El poder de Dios sobre el más allá también aparece entonces mediatizado por el
poder de la institución eclesial en el más acá, poder del que la Iglesia
obtendrá pingües beneficios a través de lo que llegó a ser en la Edad Media una
auténtica banca de las indulgencias, de la que dependieron en buena medida las
arcas del papado.
De hecho, la Reforma, como se sabe, nace justo de esa
denuncia del tráfico de indulgencias como forma de enmendar los pecados y
obtener la salvación, que se generaliza como una forma mediante la que la
Iglesia financia la construcción de templos y todo tipo de empresas y cruzadas.

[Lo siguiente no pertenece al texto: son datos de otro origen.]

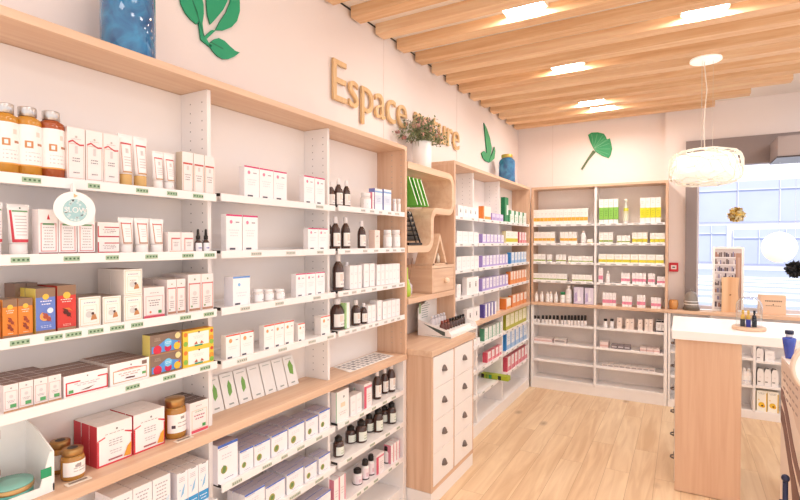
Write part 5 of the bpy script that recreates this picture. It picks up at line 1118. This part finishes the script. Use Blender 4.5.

La crítica de Lutero contra Julio II o, un siglo antes, de Jan Hus contra el
ilegítimo Juan XXIII fue en esa dirección, continuando y radicalizando la
denuncia de valdenses, albigenses y cátaros contra toda idea de intermediación
eclesial en el proceso judicial transmundano al que se han de someter las
almas. De ahí que la impugnación de la existencia del Purgatorio –lo que Lutero
llamará despectivamente “el Tercer Lugar”– será el asunto central en torno al
cual girará la revolución cultural protestante, de la que habrá de surgir a su
vez una visión alternativa sobre el papel del recién inventado sujeto a la hora
de ejercer el don del sacerdocio personal también a la hora de juzgar los
propios actos, incluso en el momento de la muerte y aún después.
Está claro que, si aceptamos el supuesto que la Isla es un
lugar interestructural al que los protagonistas llegan después de haber
fallecido en el accidente de avión y donde se ventila su destino definitivo, su
ubicación en la cartografía del Más Allá se correspondería bastante bien con el
Purgatorio de la mitología cristiana, esfera en que los difuntos con pecados
perdonables serían sometidos a un juicio particular y en el que aguardarían
castigados el advenimiento del Juicio Final. Otra cuestión es quién y a partir
de qué criterios distribuye la misericordia sobre los actos cometidos en vida y
qué da acceso al perdón y la armonía, que son sin duda las materias
fundamentales sobre la que versa “Lost”.